Суждено выжить - стр. 57
Немцы делали попытки преградить путь следования, но тут же откатывались.
Утром 27 июня мы достигли окрестностей Риги. Вышли на берег Даугавы. Мосты через реку были взорваны. Берег был занят немцами. Немцы, не ожидая нашего появления с тыла, первой атаки не выдержали, убежали, освободив нам часть берега. Вдали в утреннем тумане были видны знакомые очертания города. Связь была налажена. Вместо ожидаемой похвалы за выход из окружения командование назвало нас паникерами, трусами, чуть ли не предателями. Командиру бригады было приказано: «Выведенные из окружения танки, автомашины и артиллерию уничтожить, взорвать. Весь личный состав бригады и лошадей переправить через реку на подсобных средствах».
Отважный 35-летний полковник, командир бригады, никогда не унывавший, после телефонного разговора изменился до неузнаваемости. Лицо стало серым, осунувшимся.
Мы с Кошкиным обнаружили паром, по-видимому, приготовленный немцами для переправы. Его подогнали, вычерпали из баркасов воду, до основания загрузили и направили на другой берег. Когда об этом доложили командиру бригады, он поблагодарил нас и крепко пожал нам руки. Сказал: «Прощайте, ребята. Вряд ли судьба нас больше сведет. Меня обещали разжаловать, грозили расстрелом».
Утренний туман долго висел над спокойной гладью реки. Под покровом тумана паром четыре раза сходил на другой берег. Немецкая артиллерия и авиация пытались сорвать переправу, однако для них невидимая цель была неуязвима. Перевезли автомашины и часть артиллерии. С пятым рейсом туман рассеялся, наш спасительный паром прямым попаданием бомбы был потоплен посреди реки. Сопровождал его Кошкин, он чудом остался жив.
Лошадей переправляли вплавь, людей – на лодках, плотах и пароме.
Немецкая артиллерия и авиация усиленно бомбили наш берег, но город не трогали.
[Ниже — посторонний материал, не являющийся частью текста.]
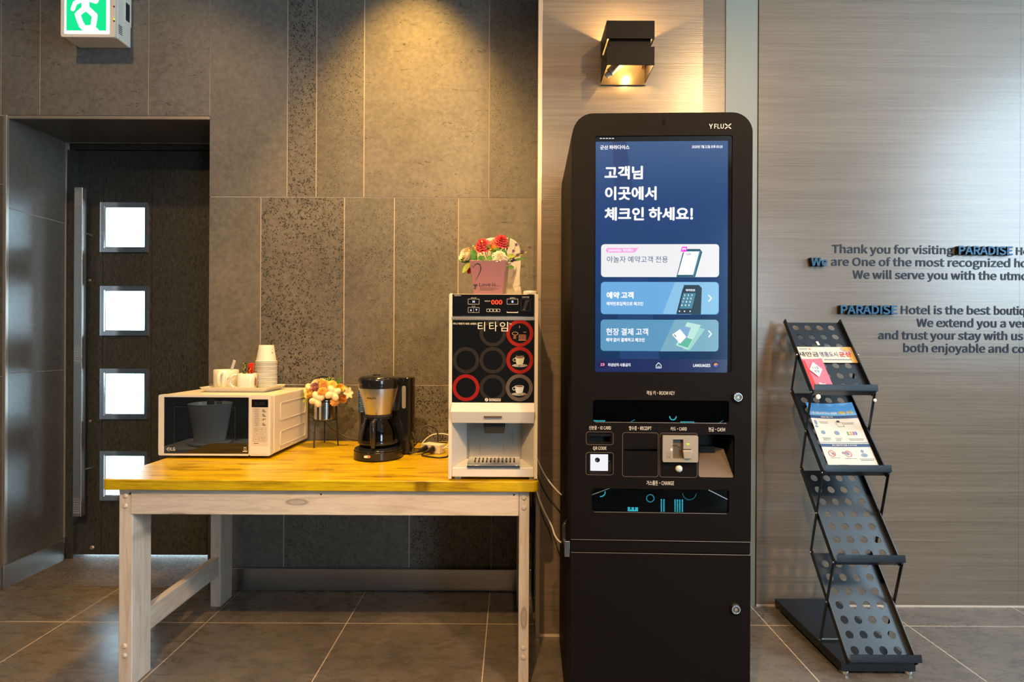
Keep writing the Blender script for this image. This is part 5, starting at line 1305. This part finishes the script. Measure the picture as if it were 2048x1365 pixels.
lay('app_icon', glow('scr_magenta', 255, 40, 215, 1.2), t1, [[Z(1300, 190), Z(1388, 190), Z(1404, 110), Z(1316, 110)]], -.0011)
b = MB(front()); p_, q_ = Z(1318, 172), Z(1384, 128); b.text('yo', p_[0], q_[0], p_[1], q_[1], -.0007, .03); b.build('app_text', SW, t1)
t2_ = menu(1202, 564, 1438, 629.5, 0, 0, glow('scr_sky', 108, 172, 226))
lay('slant_field', glow('scr_sky2', 138, 196, 232), t2_, [[Z(1005, 1190), Z(1845, 1192), Z(1885, 1176), Z(1902, 1130), Z(1902, 740), Z(1885, 696), Z(1845, 680), Z(1205, 680)]], -.0018)
b = MB(front()); stext(b, '예약 고객', 1213, 584, 1267.5, 597.5, -.0014, .03); stext(b, '예약번호입력으로 체크인', 1213, 604, 1286.5, 611.5, -.0014, .02); b.build('caption', SW, t2_)
lay('terminal_side', TEALD, t2_, [[Z(1470, 1198), Z(1622, 1198), Z(1638, 775), Z(1590, 724), Z(1345, 724)]], -.0015)
lay('terminal_face', glow('scr_teal_darker', 32, 54, 74), t2_, [[Z(1226, 1192), Z(1475, 1192), Z(1590, 735), Z(1352, 735), Z(1325, 800)]], -.0012)
lay('keypad', TEALL, t2_, [[Z(1278, 1105), Z(1478, 1105), Z(1540, 855), Z(1338, 855)]], -.0009)
b = MB(front())
for r_i, row in enumerate(('123', '456', '789', '*0#')):
    for c_i, ch in enumerate(row):
        x_ = 1362 + 57 * c_i - 15 * r_i; y_ = 888 + 54 * r_i; p_, q_ = Z(x_ - 11, y_ + 15), Z(x_ + 11, y_ - 15); b.text(ch, p_[0], q_[0], p_[1], q_[1], -.0006, .02)
p_, q_ = Z(1376, 828), Z(1530, 790); b.text('예약번호', p_[0], q_[0], p_[1], q_[1], -.0006, .02)
for x_ in (1276, 1358, 1448): b.flat(circ(*Z(x_, 1148), .0021, 12), -.0006)
b.build('keypad_text', SW, t2_)
def chevron(par, x_, y_):
    b = MB(front()); stroke(b, [Z(x_ - 22, y_ - 48), Z(x_ + 20, y_), Z(x_ - 22, y_ + 48)], .0034, -.0012); b.build('chevron', SW, par)
chevron(t2_, 1770, 938)
t3_ = menu(1201.5, 639.5, 1437.5, 703.5, 0, 0, glow('scr_steel', 92, 152, 192))
k3 = 290 / 1365.0
def Y3(x, y): return K(1180 + x * k3, 470 + y * k3)
lay('slant_field', glow('scr_steel2', 122, 172, 194), t3_, [[Y3(660, 1098), Y3(1180, 1098), Y3(1200, 1089), Y3(1210, 1065), Y3(1210, 830), Y3(1200, 807), Y3(1180, 799), Y3(800, 799)]], -.0018)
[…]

Мы явились в указанное время всем батальоном. Нас тут же расформировали. Рядовых и младших командиров определили в пополнение разных воинских частей. Выражали недоверие: был в окружении. Офицеров обвиняли в трусости и чуть ли не в измене Родине. Грозились всех судить военным трибуналом. После проверки и угроз начальства вечером собрали нас всех в большом зале заседаний в доме Совнаркома республики. В президиуме сидели генералы, прочие военные и гражданские. Кошкин шептал мне: «Вот объявят нас врагами народа. Выведут и расстреляют. Какие мы с тобой дураки. Вместо кубиков надо было нацепить угольники, и поминай как звали».
«Все может быть, Степан, но нас стрелять не за что, – ответил я. – Мы немцам в плен не сдались. Бежали от них честно. Поэтому свои кубики на треугольники менять не собираюсь. Будь что будет. А если были в окружении, то это ничего пока не значит. Может быть, и Рига со всеми нашими судьями окажется в окружении, если не сегодня, то завтра».